Supplied information —
::::::::

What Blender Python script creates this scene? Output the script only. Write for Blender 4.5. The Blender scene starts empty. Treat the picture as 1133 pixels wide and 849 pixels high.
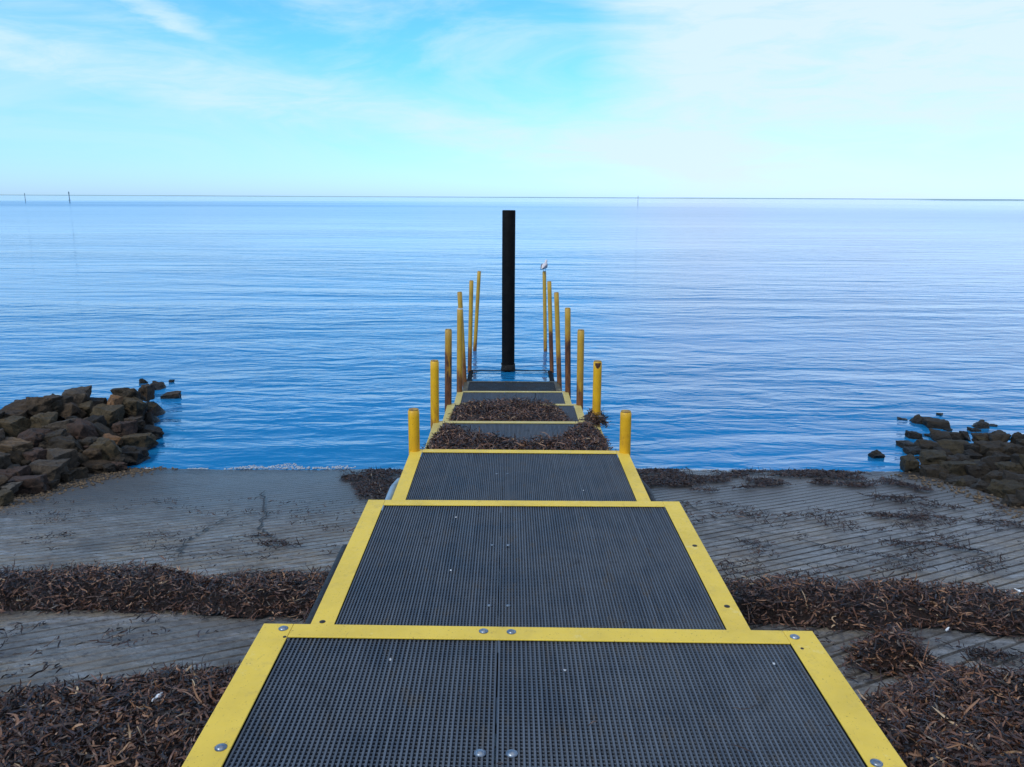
import bpy, bmesh, math, random
import numpy as np
from mathutils import Vector, Matrix, noise as mnoise

R = math.radians
scene = bpy.context.scene
COL = scene.collection

# ------------------------------------------------------------------ helpers
def tag(o, label=None, cat=None, group=None, kind=None):
    if label: o['label'] = label
    if cat: o['category'] = cat
    if group: o['group'] = group
    if kind: o['kind'] = kind
    return o

def empty(name, loc, rot=(0, 0, 0)):
    o = bpy.data.objects.new(name, None)
    COL.objects.link(o)
    o.location = loc
    o.rotation_euler = rot
    o.empty_display_size = .2
    return o

class MB:
    """collects shapes and links them as one mesh object"""
    def __init__(self):
        self.v = []; self.f = []; self.m = []; self.s = []
    def add(self, vs, fs, m=0, smooth=False):
        b = len(self.v)
        self.v += [tuple(p) for p in vs]
        self.f += [tuple(i + b for i in f) for f in fs]
        self.m += [m] * len(fs)
        self.s += [smooth] * len(fs)
    def box(self, x0, x1, y0, y1, z0, z1, m=0):
        vs = [(x0, y0, z0), (x1, y0, z0), (x1, y1, z0), (x0, y1, z0), (x0, y0, z1), (x1, y0, z1), (x1, y1, z1), (x0, y1, z1)]
        self.add(vs, [(3, 2, 1, 0), (4, 5, 6, 7), (0, 1, 5, 4), (1, 2, 6, 5), (2, 3, 7, 6), (3, 0, 4, 7)], m)
    def loft(self, rings, m=0, cap=True, smooth=True):
        n = len(rings[0]); vs = [p for r in rings for p in r]; fs = []
        for k in range(len(rings) - 1):
            for i in range(n):
                j = (i + 1) % n
                fs.append((k * n + i, k * n + j, (k + 1) * n + j, (k + 1) * n + i))
        self.add(vs, fs, m, smooth)
        if cap:
            self.add(rings[0], [tuple(reversed(range(n)))], m)
            self.add(rings[-1], [tuple(range(n))], m)
    def tube(self, pts, rad, n=16, m=0, cap=True):
        pts = [Vector(p) for p in pts]
        if not isinstance(rad, (list, tuple)): rad = [rad] * len(pts)
        rings = []
        t0 = (pts[1] - pts[0]).normalized()
        up = Vector((0, 1, 0)) if abs(t0.z) > .7 else Vector((0, 0, 1))
        for k, p in enumerate(pts):
            a = pts[max(k - 1, 0)]; b = pts[min(k + 1, len(pts) - 1)]
            t = (b - a).normalized()
            u = t.cross(up).normalized(); w = u.cross(t).normalized()
            rings.append([tuple(p + (u * math.cos(2 * math.pi * i / n) + w * math.sin(2 * math.pi * i / n)) * rad[k]) for i in range(n)])
        self.loft(rings, m, cap)
    def dome(self, c, r, h, n=14, m=0):
        cx, cy, cz = c
        rings = []
        for k in range(5):
            a = k / 4.35 * math.pi / 2
            rings.append([(cx + r * math.cos(a) * math.cos(2 * math.pi * i / n), cy + r * math.cos(a) * math.sin(2 * math.pi * i / n), cz + h * math.sin(a)) for i in range(n)])
        self.loft(rings, m)
    def build(self, name, mats, parent=None, bevel=0.):
        me = bpy.data.meshes.new(name)
        me.from_pydata(self.v, [], self.f)
        if not isinstance(mats, (list, tuple)): mats = [mats]
        for mt in mats: me.materials.append(mt)
        me.polygons.foreach_set('material_index', self.m)
        me.polygons.foreach_set('use_smooth', self.s)
        me.update()
        o = bpy.data.objects.new(name, me)
        COL.objects.link(o)
        if parent: o.parent = parent
        if bevel:
            b = o.modifiers.new('bevel', 'BEVEL'); b.width = bevel; b.segments = 2; b.limit_method = 'ANGLE'
        return o

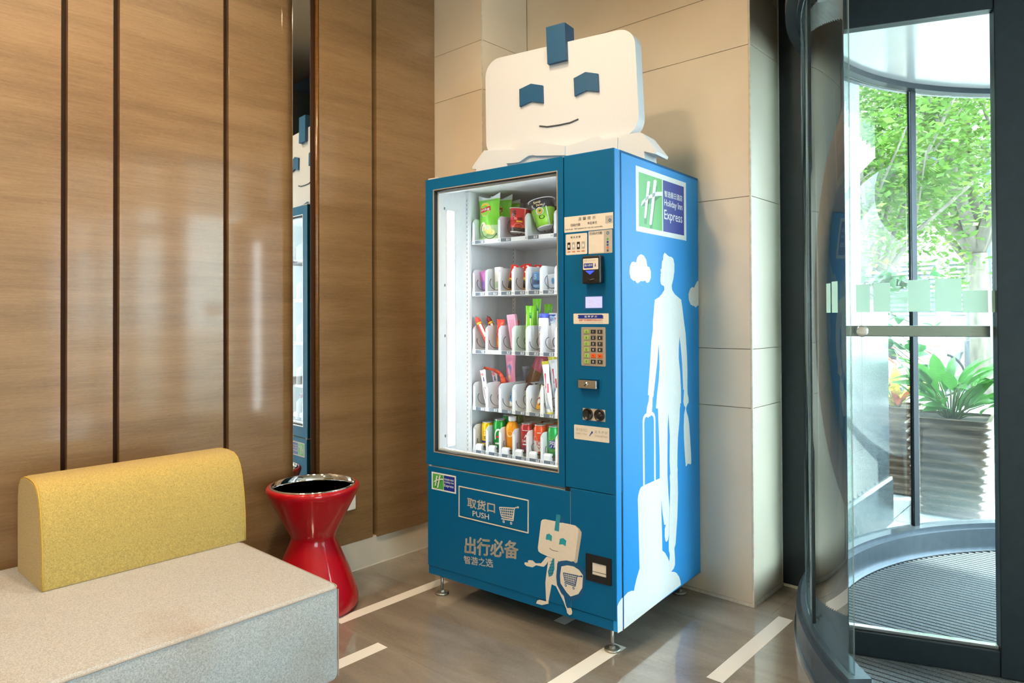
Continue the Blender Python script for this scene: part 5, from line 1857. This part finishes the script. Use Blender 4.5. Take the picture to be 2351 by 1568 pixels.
def wing(M0, full=True):
    w = thing('x')
    bpy.data.objects.remove(w)
    T = M0

    def bb(name, x0, x1, y0, y1, z0, z1, m_, b=0.003, par=dr):
        g = G(m_)
        g.T = T
        g.bbox(x0, x1, y0, y1, z0, z1, b)
        return g.build(name, par)
    st = bb('wing_stile', -0.085, 0.0255, -0.025, 0.025, 0.012, 2.415, DKMETAL)
    bb('wing_stile', 0.4915, 0.66, -0.03, 0.03, 0.012, 2.415, DKMETAL)
    bb('wing_top_rail', 0.0255, 0.4915, -0.025, 0.025, 2.300, 2.415, DKMETAL)
    bb('wing_bottom_rail', 0.0255, 0.4915, -0.025, 0.025, 0.012, 0.099, DKMETAL)
    bb('wing_rail_edge', 0.0255, 0.4915, -0.012, 0.012, 0.099, 0.112, STEEL, 0.002)
    g = G(CURVF)
    g.T = T
    g.box(0.0255, 0.4915, -0.004, 0.004, 0.105, 2.30)
    pane = g.build('wing_pane', dr)
    bb('wing_top_rail', 0.66, 1.40, -0.025, 0.025, 2.300, 2.415, DKMETAL)
    bb('wing_bottom_rail', 0.66, 1.40, -0.025, 0.025, 0.012, 0.099, DKMETAL)
    g = G(GLASS)
    g.T = T
    g.box(0.66, 1.40, -0.004, 0.004, 0.105, 2.30)
    g.build('wing_pane', dr)
    g = G(STEEL)
    g.T = T
    g.bbox(0.0255, 0.4915, -0.066, -0.052, 1.1675, 1.208, 0.003)
    bar = g.build('push_bar', dr)
    g = G(CHROME)
    g.smooth = True
    g.T = T @ Matrix.Translation((0.078, 0.0, 1.1885)) @ Matrix.Rotation(rad(-90), 4, 'X')
    g.lathe([(0.0, -0.052), (0.012, -0.052), (0.012, -0.008), (0.021, -0.006), (0.021, 0.012), (0.017, 0.014), (0.0, 0.012)], 28)
    g.build('bar_boss', bar)
    FILM = glass('frosted_film', (0.9, 0.97, 0.93), 0.04, haze=0.82)
    FILM2 = glass('frosted_film_light', (0.9, 0.97, 0.93), 0.04, haze=0.5)
    for s0, s1, z0, z1, l_ in ((0.0255, 0.0265, 1.256, 1.352, 0), (0.060, 0.106, 1.258, 1.3595, 0), (0.117, 0.171, 1.259, 1.3645, 0), (0.171, 0.227, 1.256, 1.3335, 1), (0.228, 0.298, 1.259, 1.372, 0), (0.299, 0.3125, 1.259, 1.332, 1), (0.313, 0.393, 1.259, 1.375, 0), (0.395, 0.471, 1.255, 1.3315, 0), (0.482, 0.4915, 1.255, 1.3305, 0)):
        g = G(FILM2 if l_ else FILM)
        g.T = T
        g.box(s0, s1, 0.0043, 0.0048, z0, z1)
        g.build('frosted_square', pane)


# local x runs from the drum wall to the shaft, local +y faces the lobby
W0 = Matrix.Translation((2.7288 - DC[0], 0.8249 - DC[1], 0)) @ Matrix.Rotation(WD, 4, 'Z') @ Matrix.Scale(-1, 4, (0, 1, 0))
wing(W0)
wing(Matrix.Rotation(rad(180), 4, 'Z') @ W0)
# frosted squares on the curved pane beside the wing
FILM = MATS['frosted_film']
for a0, a1, z1 in ((126.6, 127.9, 1.352), (128.3, 129.9, 1.356)):
    g = G(FILM)
    arc(g, 1.5985, 1.599, 1.256, z1, a0, a1, 4)
    g.build('frosted_square', dr)
# ------------------------------------------------------------------ outside
random.seed(5)
PAVE = M('pale_paving', (0.42, 0.44, 0.44), 0.6, noise=(14, 0.14, (1, 1, 1)))
ASPH = M('street_ground', (0.34, 0.35, 0.35), 0.8, noise=(3, 0.12, (1, 1, 1)))
gd_ = thing('ground_outside', 'pale paved forecourt and street beyond the door', None, kind='structure')
G(ASPH).box(3.32, 70, -60, 70, -0.2, -0.012).build('street_surface', gd_)
for i in range(9):
    for j in range(9):
        x0 = 3.45 + 0.62 * i
        y0 = -0.9 + 0.31 * j + (0.0 if i % 2 else 0.155)
        G(PAVE).box(x0 + .003, x0 + .617, y0 + .003, y0 + .307, -0.04, -0.001).build('paving_slab', gd_)
GRAN = M('polished_granite', (0.045, 0.06, 0.075), 0.22, noise=(140, 0.75, (1, 1, 1)), spec=0.18)
gp_ = thing('granite_pier', 'dark polished granite pier outside the revolving door', 'pier', (4.0, 1.5, 0))
G(GRAN).bbox(-0.62, 0.09, -0.385, 0.5, 0.0, 3.0, 0.004).build('pier_shaft', gp_)
G(GRAN).bbox(0.092, 0.635, -0.385, 0.5, 0.0, 1.30, 0.004).build('low_wall', gp_)
G(GRAN).bbox(-0.62, 0.655, -0.40, -0.386, 0.0, 0.255, 0.003).box(0.636, 0.655, -0.386, 0.5, 0.0, 0.255).build('plinth_course', gp_)
G(M('plinth_line', (0.42, 0.45, 0.47), 0.4)).box(-0.62, 0.650, -0.396, -0.386, 0.255, 0.272).build('plinth_moulding', gp_)
cn = G(M('sun_block_pale', (0.55, 0.57, 0.58), 0.5)).box(3.46, 4.35, -9, 1.1, 2.99, 3.2).build('sun_block_slab', label='unseen flat slab added above the door to block sun', cat='sun_block_slab', loc=(3.9, -4, 3.1))  # unseen slab, added to keep direct sun out of the lobby

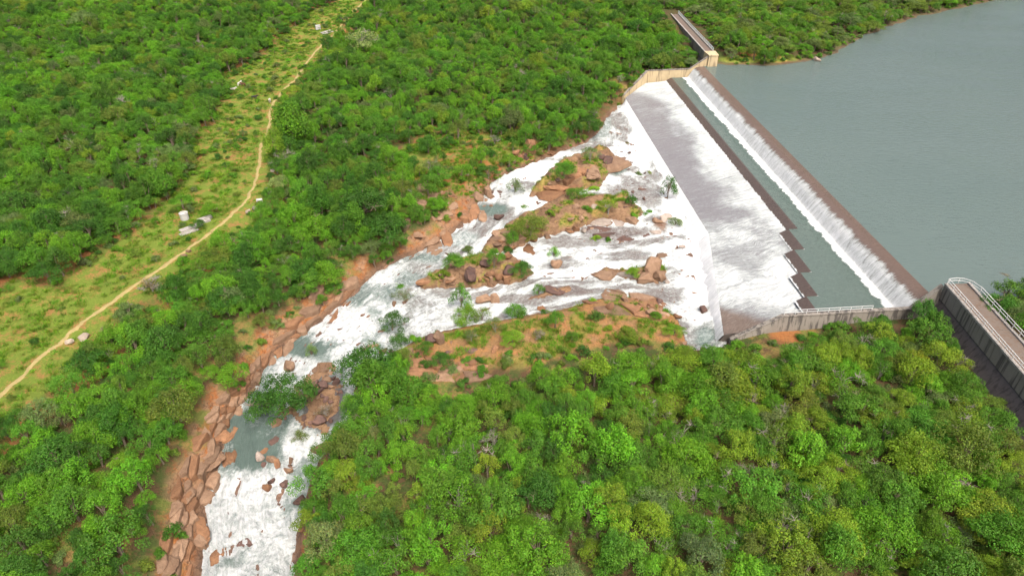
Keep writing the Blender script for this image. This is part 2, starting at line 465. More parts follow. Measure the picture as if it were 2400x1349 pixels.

::::::::

Short problem —
Search the data above for the string "part" and copy each line that has it.

Expected answer —
Continue the Blender Python script for this scene: part 5, from line 1857. This part finishes the script. Use Blender 4.5. Take the picture to be 2351 by 1568 pixels.
Keep writing the Blender script for this image. This is part 2, starting at line 465. More parts follow. Measure the picture as if it were 2400x1349 pixels.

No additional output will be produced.